Among other IDF officers on hand for the dinner was Second Lt. Chen Waxman, 21, a member of the coveted Karkal Battalion that includes both men and women training side-by-side for combat. It is the only battalion — a ground force of 300 to 400 soldiers — in which women are authorized to engage in combat operations in Israel.

In contrast, a yearlong Pentagon study released last month now gives American women soldiers formal approval to be assigned to a battalion, instead of just temporary attachments. But they are still barred from all combat.

Critics, who note that more than 140 women in the U.S. military have been killed in the wars in Iraq and Afghanistan, insist the ban impedes a woman’s military career. Supporters say the military is not ready for women in combat and insist that the demands of the job are too strenuous.

But don’t tell that to the women the Karkal Battalion. Since 2004 they and the men beside them have trained as one unit. About two-thirds of the battalion is women.
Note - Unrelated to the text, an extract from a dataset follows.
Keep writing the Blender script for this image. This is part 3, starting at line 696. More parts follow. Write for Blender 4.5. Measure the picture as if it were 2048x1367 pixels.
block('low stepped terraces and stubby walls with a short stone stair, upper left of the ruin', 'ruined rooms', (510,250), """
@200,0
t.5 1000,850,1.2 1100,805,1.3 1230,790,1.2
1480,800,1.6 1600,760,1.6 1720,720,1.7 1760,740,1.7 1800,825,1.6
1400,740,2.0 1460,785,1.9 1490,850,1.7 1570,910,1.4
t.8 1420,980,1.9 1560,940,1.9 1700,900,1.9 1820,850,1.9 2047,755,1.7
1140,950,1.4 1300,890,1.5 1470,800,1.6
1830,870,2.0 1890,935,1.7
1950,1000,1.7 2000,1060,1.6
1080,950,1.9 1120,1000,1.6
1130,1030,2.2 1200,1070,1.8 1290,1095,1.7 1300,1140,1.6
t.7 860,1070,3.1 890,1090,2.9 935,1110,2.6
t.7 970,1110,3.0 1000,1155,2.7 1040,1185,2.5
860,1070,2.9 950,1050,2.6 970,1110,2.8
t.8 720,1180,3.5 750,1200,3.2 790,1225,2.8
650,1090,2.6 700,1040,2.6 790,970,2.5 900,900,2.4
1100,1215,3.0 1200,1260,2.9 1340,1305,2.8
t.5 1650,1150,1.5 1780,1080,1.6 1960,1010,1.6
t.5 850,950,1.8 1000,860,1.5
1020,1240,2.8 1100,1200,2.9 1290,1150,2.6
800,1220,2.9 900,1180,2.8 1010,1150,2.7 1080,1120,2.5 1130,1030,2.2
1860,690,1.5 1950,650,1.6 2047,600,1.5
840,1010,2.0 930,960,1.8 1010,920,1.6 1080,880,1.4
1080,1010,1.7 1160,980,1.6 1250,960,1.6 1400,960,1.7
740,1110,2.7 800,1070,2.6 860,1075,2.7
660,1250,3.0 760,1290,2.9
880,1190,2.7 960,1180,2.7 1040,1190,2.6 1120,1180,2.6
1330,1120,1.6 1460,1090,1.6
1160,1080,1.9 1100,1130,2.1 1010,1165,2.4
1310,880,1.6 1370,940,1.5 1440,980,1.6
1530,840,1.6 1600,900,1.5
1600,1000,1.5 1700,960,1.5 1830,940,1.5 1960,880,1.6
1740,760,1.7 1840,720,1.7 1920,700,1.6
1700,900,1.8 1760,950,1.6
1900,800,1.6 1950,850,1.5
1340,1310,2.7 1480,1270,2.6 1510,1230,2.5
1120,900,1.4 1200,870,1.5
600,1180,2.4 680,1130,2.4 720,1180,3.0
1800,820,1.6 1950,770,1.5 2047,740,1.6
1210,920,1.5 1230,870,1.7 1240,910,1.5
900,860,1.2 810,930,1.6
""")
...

“We work together — men and women — commanders and soldiers,” said Waxman, who lived in New Jersey from 1993 until 1998. “It started as an experiment and the army saw that it worked so well that gradually we have begun doing the same duties.”

Although the Karkal Battalion has guarded the Egyptian border and is authorized to engage in conflict within Israeli territory, it is not permitted to cross the border into another country for conflict. Cross-border operations are generally reserved for elite units.

“We always have to prove ourselves and that we can fill the positions like men,” Waxman said, adding that she believed additional male-female battalions would be formed once this one proves “it can really work.”